At this juncture I think it makes sense for aggressive contrarian traders to move their stock market exposure down to below average levels. The plan would be to restore average or above average levels of stock market exposure after a drop of 5-10% (or more) in the averages, a drop which I think is coming sooner rather than later.

Saturday, February 2, 2013

Doom and Gloom about the US economy

A few days ago I received an e-mail from a friend of mine which asked my opinion about the prospects for the US dollar and the US economy. Below is his e-mail (in italics) and my reply.


Carl,

I have been reading more and more about the currency wars and getting concerned. 

Many people say that between the Fed printing USD and oil being priced in Chinese yuan the US dollar is doomed. This will eventually lead to hyperinflation here in the US as the USD loses its global currency reserve status.

I personally have no idea if this will actually happen.  I have read about Russia & China coming to an agreement where China will buy oil from Russia paying in Yuan and the views that other oil producing countries will begin selling oil in currencies other than the USD.

Do you have any thoughts on this? There is no shortage of websites pushing this end of the US dollar and USA coming soon but of course each website is also selling something to profit from this coming doom!


Otto:

There will be no hyperinflation without the Fed's cooperation. They seem very reluctant to let the inflation rate move much above 2%. The 10 year Tips - note spread predicts 2.6% annual inflation for the next 10 years so the market has a lot of confidence in the Fed's commitment to keep inflation low.

That said I think the Fed is much more concerned about domestic economic conditions than about the value of the dollar. But notice how they have dragged the Bank of Japan and the Swiss along in the QE compaign. The rest of Europe will soon follow or fall into the economic abyss. Since all the big powers will evntually embrace some version of QE and follow the Fed I don't see how the dollar is going to drop much in the long run because of monetary expansion.

The US is the strongest economic power in the world. Soon it will be the biggest oil producer and is already the biggest natural gas producer. It has the  freest market system and is home to the  most innovative business entrepreneurs. And you say that there is a danger that people might prefer to trade in yuan, not dollars?

  Apparently the message has not gotten through to the world's criminal classes - who spit on payments denominated in any restricted currency like the yuan. Free traders trade in dollars or euros or yen and trade in dollars is the biggest by far in volume.
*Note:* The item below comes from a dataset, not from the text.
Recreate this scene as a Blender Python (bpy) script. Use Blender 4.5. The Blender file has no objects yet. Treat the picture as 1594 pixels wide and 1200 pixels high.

China looks strong because they are getting up to speed after being impoverished by the 1949- 1984 experiment with central planning and communist repression. Russia looked strong in the 1950's because they were starting from a very low base, just like China today.

But if history offers any lessons it is that government controlled economies (of which China is an example even now) eventually hit a ceiling beyond which progress is no longer possible. This led to the collapse of the Soviet Union. It also happened in China starting around 1400 when the combination of the European Renaissance and Chinese imperial repression of  creative thought and action started China's long slide into poverty from which she is only just emerging.

The doomsters always have something to worry about and this has been true as long as I have been active in markets, a period of nearly 50 years now. Experience teaches that in the long run the doomsters are always wrong and are either forgotten or become a laughing stock for sensible people. I don't see any reason for thinking the fate of the current crop of doom predictors will be different.

I had a friend once who thought that the doomsters were all secretly financed by the Trilateral commission to scare the little guy into making stupid choices. I don't share his cynicism but it is certainly consistent with the facts.

Carl

more reasons for concern

Here is an image of the Chicago Tribune's front page today. It is really about the stock market, not the economy. The graph to the right shows the Dow industrials for the past 7 years.

This article also observes that stock market mutual fund inflows for US base funds were the highest ever in January 2013. This after actually being negative for a good part of 2011 and 2012.

Another interesting fact is that the weekly survey National Association of Active Investment Managers (NAAIM) shows a commitment to the stock market of over 100%, the first time this number has been over 100% since January 2007 (at which point the 2002-2007 bull market still had 9 months to go).

I think these observations adds to a growing body of evidence that this 47 month old bull market is getting close to its end. But I don't think this end is here just yet.Typically the maximum bullish sentiment occurs a few months before the highs in the market averages.